…Outside the Nordics digital books subscription is at best a sideshow right now, and mostly all-but non-existent, begging the question why Sesamy believes it can compete offering à la carte retail across Europe where this is already the standard model.


There’s a business opportunity for every possible niche, even meeting the needs of consumers who don’t like subscription, and in Sweden, one of the few places in the world where subscription holds sway in the publishing industry, an outfit called Sesamy launched a month ago as the antidote to subscription.

Want to buy a single ebook or audiobook and not pay a tech company a monthly subscription? Sesamy has you covered. And literally just one month after launch the company has attracted SEK 44 million ($5 million) in new funding to expand the model across Europe.

From the Sesamy website:

Audio and eBooks, liberated from expensive subscriptions.

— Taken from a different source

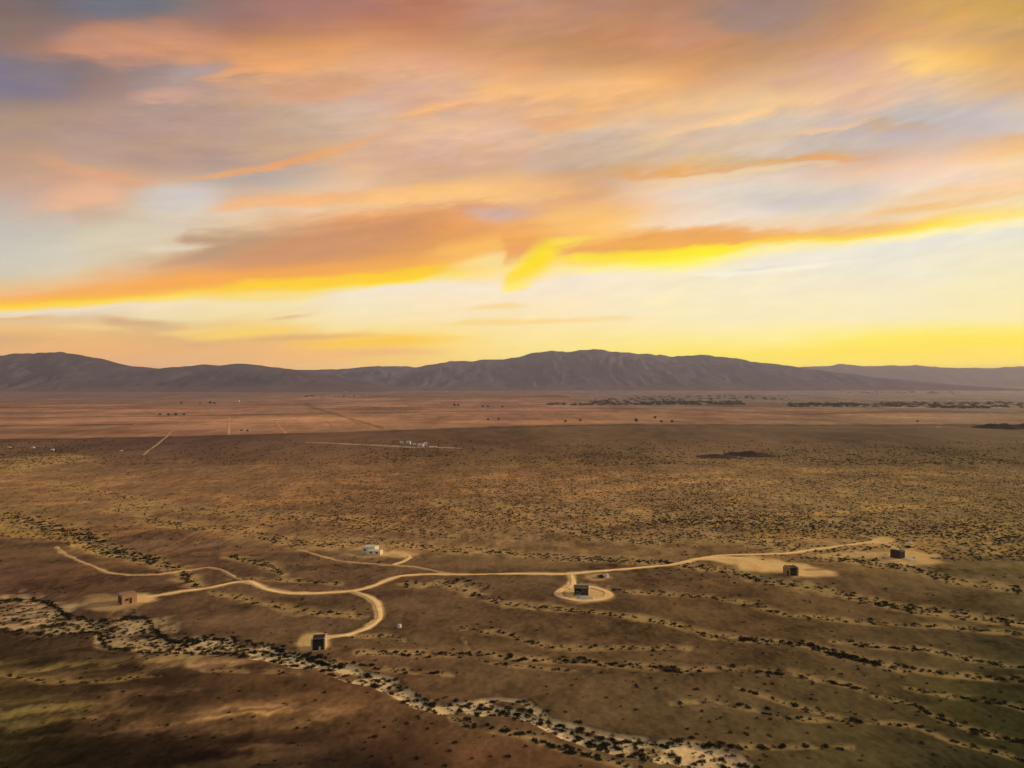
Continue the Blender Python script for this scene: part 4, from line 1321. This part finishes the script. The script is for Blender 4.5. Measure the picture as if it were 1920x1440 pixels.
# 6 white house of two joined blocks
c = place('white_house', 693, 1039.5, -10, "low white house of two joined flat-roofed blocks beside the small loop track", "house")
MB().box(-3.8, 2.4, .6, 5.6, -.4, 2.5).build('wall', M['white'], c, .04)
MB().box(-.2, 6.4, -3.2, .598, -.4, 1.85).build('wall', M['white'], c, .04)
MB().box(-3.6, 2.2, .8, 5.4, 2.502, 2.58).build('roof', M['roofwhite'], c)
MB().box(0, 6.2, -3.0, .4, 1.852, 1.92).build('roof', M['roofwhite'], c)
MB().box(.9, 1.7, 2.2, 3.0, 2.582, 2.9).build('roof_vent', M['whitepaint'], c)
MB().box(-1.6, -.8, .52, .62, 0, 1.9).build('door', M['roofwhite'], c)
for x in (1.4, 4.2):
    f = MB().box(x, x + 1.0, -3.26, -3.18, .7, 1.5).build('window', M['glass'], c)
    MB().box(x - .08, x + 1.08, -3.34, -3.262, .6, .7).build('sill', M['white'], f)
f = MB().box(-3.1, -2.2, .52, .62, .9, 1.8).build('window', M['glass'], c)


def tank(px, py, s, label):
    t = place('water_tank', px, py, 0, label, 'tank')
    MB().cyl(0, 0, 0, s * .8, s * .5, s * .5, 18).build('drum', M['whitepaint'], t)
    MB().cyl(0, 0, s * .802, s * .95, s * .5, s * .12, 18).build('lid', M['concrete'], t)
    MB().box(-s * .62, s * .62, -s * .62, s * .62, -.3, -.01).build('base', M['concrete'], t)
    return t


tank(749, 1175, 1.3, "tiny white tank standing alone right of the looping track")
tank(1137, 1086, 1.7, "pale round tank beside the road above the turning circle")
tank(1706, 1019, 1.6, "small pale tank above the dark corner-on cabin")

# road-side scrub by the tank
for px, py, s, lb in [(1127, 1086, 1.3, "dark green bush left of the pale tank above the turning circle"), (1703, 1025, 1.3, "dark bush just above the dark corner-on cabin")]:
    gx, gy = G(px, py)
    o = bpy.data.objects.new('creosote_bush', bmeshes[2])
    COL.objects.link(o)
    o.location = (gx, gy, hz1(gx, gy) - .05)
    o.scale = (s, s, s)
    tag(o, lb, 'bush')


# far white compound and scattered far buildings
def far_building(px, py, wpx, hpx, rz, label, cat='building', gable=False, mat='whitepaint', group=None):
    sc = CAMH / (py - HZ)
    w = wpx * sc * .9; h = hpx * sc * (.7 if px < 300 else .95)
    w = w * (.7 if px < 300 else 1)
    c = place('far_building', px, py, rz, label, cat, group)
    d = w * .6
    MB().box(-w/2, w/2, -d/2, d/2, -.5, h).build('wall', M[mat], c)
    if gable:
        mb = MB()
        mb.v = [(-w/2 - .3, -d/2 - .3, h), (w/2 + .3, -d/2 - .3, h), (w/2 + .3, d/2 + .3, h), (-w/2 - .3, d/2 + .3, h), (-w/2 - .3, 0, h * 1.45), (w/2 + .3, 0, h * 1.45)]
        mb.f = [[0, 1, 5, 4], [2, 3, 4, 5], [0, 4, 3], [1, 2, 5], [0, 3, 2, 1]]
        mb.build('roof', M['concrete'], c)
    else:
        MB().box(-w/2 - .2, w/2 + .2, -d/2 - .2, d/2 + .2, h + .002, h + .3).build('roof', M['whitepaint'], c)
    MB().box(-w * .1, w * .1, -d/2 - .1, -d/2 - .004, 0, h * .6).build('door', M['glass'], c)
    return c


far_building(753, 832, 6, 4, 5, "leftmost small white building of the far white compound")
far_building(766, 833, 9, 4.5, -8, "low white building second from left in the far white compound", gable=True)
far_building(777, 834.5, 7, 3, 12, "flat white building in the middle of the far white compound")
far_building(789, 836, 12, 4.5, -4, "widest white building of the far compound, nearest the pale track", gable=True)
far_building(798, 835, 7, 6, 8, "tallest white building at the right end of the far compound")
far_building(812, 838, 16, 1.2, 2, "long low pale platform right of the far white compound", 'platform', mat='concrete')
far_building(18, 838, 6, 3, 10, "small white building above the thicket at the left edge of the plain")
far_building(62, 841, 8, 2.4, -10, "low white building above the thicket, middle one at the left edge")
far_building(98, 844, 9, 3, 6, "pale building right of the other two above the left thicket", gable=True)
far_building(227, 847, 7, 2, 0, "lone low white building left of the diagonal straight road")
far_building(447, 754, 4, 3.4, 0, "tiny white building far out on the red flats under the left mountains", gable=True)
far_building(1760, 803, 6, 2.2, 0, "tiny white building at the line of the brown plain on the right")
far_building(648, 728.5 + 7, 3, 2, 0, "tiny pale building at the foot of the mountains left of the red rise")
far_building(837, 735.3, 3, 2, 0, "tiny pale building on top of the red rise")
rr = np.random.default_rng(5)
for k in range(34):
    px = rr.uniform(1040, 1900); py = rr.uniform(747, 764)
    far_building(px, py, rr.uniform(2, 4.5), rr.uniform(.9, 1.5), rr.uniform(-30, 30), "pale low house among the dark groves of the far town", 'house',
                 bool(k % 2), ['whitepaint', 'concrete', 'adobe'][k % 3], 'houses of the far town')

# ------------------------------------------------------------------ haze
hm = bpy.data.materials.new('haze')
hm.use_nodes = True
ht = hm.node_tree
ht.nodes.clear()
pv = ht.nodes.new('ShaderNodeVolumePrincipled')
pv.inputs['Color'].default_value = (.76, .76, .98, 1)
pv.inputs['Density'].default_value = HAZE_D
pv.inputs['Anisotropy'].default_value = 0.2
ho = ht.nodes.new('ShaderNodeOutputMaterial')
ht.links.new(pv.outputs[0], ho.inputs['Volume'])
mb = MB().box(-25500, 25500, -25500, 25500, -5, 720)
hz_o = mb.build('haze', hm)
tag(hz_o, kind='stuff')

Free yourself from pricey subscriptions. At Sesamy you only pay for the books you want to read or listen to. Without restrictions on your choice of eBook reader or listening app.

Just in case you didn’t get the message, Sesamy goes on:

Sesamy is an escape from the subscription trap.

Inflexible subscription platforms wall you in. It’s like paying for a giant buffet where everything you’re interested in fits on a single plate – and you still need to go next door to buy the ketchup. In the end, all these fees add up.

With Sesamy you can free yourself from the subscription trap. Pay only for the books you actually want.

Okay, first the good news. For the occasional reader/listener this makes sense. Multiple subscription fees do soon mount up, and there’s nothing more frustrating than subscribing to one service and finding content you really want is only available somewhere else.

The problem here being that unless Sesamy has that content on its own site then that argument is pretty much irrelevant, and let’s be honest, what chance Storytel or Audible (as examples) are going to put their original content on Sesamy? If the consumer wants that content they will still have to subscribe.

Also, we have to wonder how much impact in the ebook sector Sesamy might have when it has a handful of mostly public domain ebooks on offer at launch. Once again, the consumer who wants content not on Sesamy will have to go to where that content is, and pay the subscription price if that’s the only option.

Agreed, if you only plan to get through a handful of ebooks or audiobooks in a year, why pay for a subscription? But in Sweden the digital books market evolved in a different way from elsewhere in the “western” world. Subscription audio has taken off big time, accounting for literally more than half of all trade consumption.

Ebook sales barely move the needle for Sweden’s publishers, and so buying a single audiobook or ebook à la carte is not the norm here that we have come to expect elsewhere in the world, where subscription is still the new kid on the block and publishers largely treat it as something to be kept at arms’ length (because publishers of course know what’s best for consumers even if consumers think they want subscription).

With that in mind one can understand and even fathom some commercial sense in the launch of Sesamy in Sweden, which aims to give consumers the choice to buy digital books as and when they want to, without tying up cash in a monthly subscription. It puts digital books on par with print, and all power to Sesamy for offering the choice the rest of Europe takes for granted.

But therein lies the potential problem with the $5 million cash injection just announced, which will supposedly go towards Sesamy expanding its operation across Europe, as well as expanding into other media, including news, and film. Co-founders Måns Ulvestam and Karl Rosander are on record as saying that would happen within a year of launch.

Nothing wrong with such ambition, of course, except that outside the Nordics digital books subscription is at best a sideshow right now, and mostly all-but non-existent, begging the question why Sesamy believes it can compete offering à la carte retail across Europe where this is already the standard model and bigger and better-established players already dominate.

Unless Sesamy is planning to target those smaller and mostly east European countries currently without much digital engagement at any level then it’s hard to see Sesamy having much impact outside the Nordics in the near future.